I'd agree that there is no such thing as a child that is excessively clingy before about the age of five or six. The idea is ludicrous; the parent-child bond is by far the most important thing in our psychological development. Denying that is recipe for creating a dysfunctional neurotic.

Then, you have to handle the next 6 - 7 years just as delicately. The child should be progressively more independent over that period but it's a managed transition to that independence and extremely delicate. I would have to say that having more than two children when both parents work should be considered a criminal act and that in most such circumstances one child would be the maximum that the couple could give acceptable amounts of time to.

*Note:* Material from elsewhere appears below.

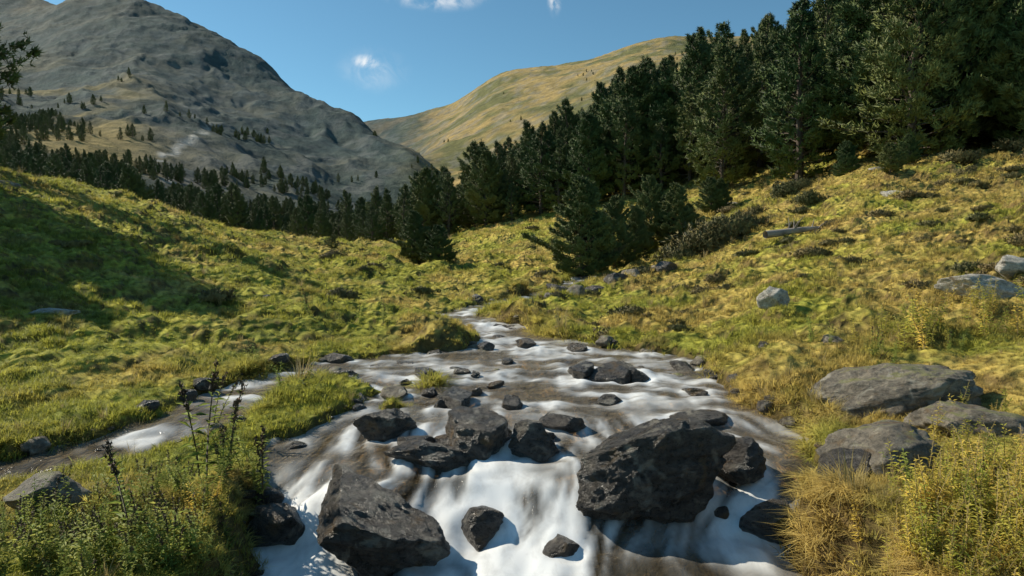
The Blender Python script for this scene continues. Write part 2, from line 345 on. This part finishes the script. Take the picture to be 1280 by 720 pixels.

Obviously that would require a society prepared to actually invest in children instead of largely neglecting them as our present society does, or being outright hostile to them by introducing them to religion (there is nothing more poisonous to the developing mind, and I still sometimes have nightmares over the religious indoctrination I received as a child, and periods of deep personal misery).

Of course we know that is unlikely to happen any time soon.

Personally the only way I'd ever put a child of mine in a daycare is if all the staff had bachelor's degrees in a presently nonexistent field of Applied Early Child Development, essentially people who took a 5-year course equivalent in intensity to an education degree, then had further intern work in the field before being allowed to care for other peoples' children on their own, and it was extremely focused on the neurological impact of being away from your parents at a very early development age and how to avoid that from taking place in daycare situations, while maximizing the future learning potential of the child through exercises formulated through serious investigation into the nature of childhood development to really encourage the exercise and development of the growing brain.

Daycares with such extremely highly trained and specialized staff should be provided free of charge by the government to families where both parents must work or to single-parent families. I'd also make the applicants for those positions pass psychological screening as rigorous as that given by the Secret Service or the CIA.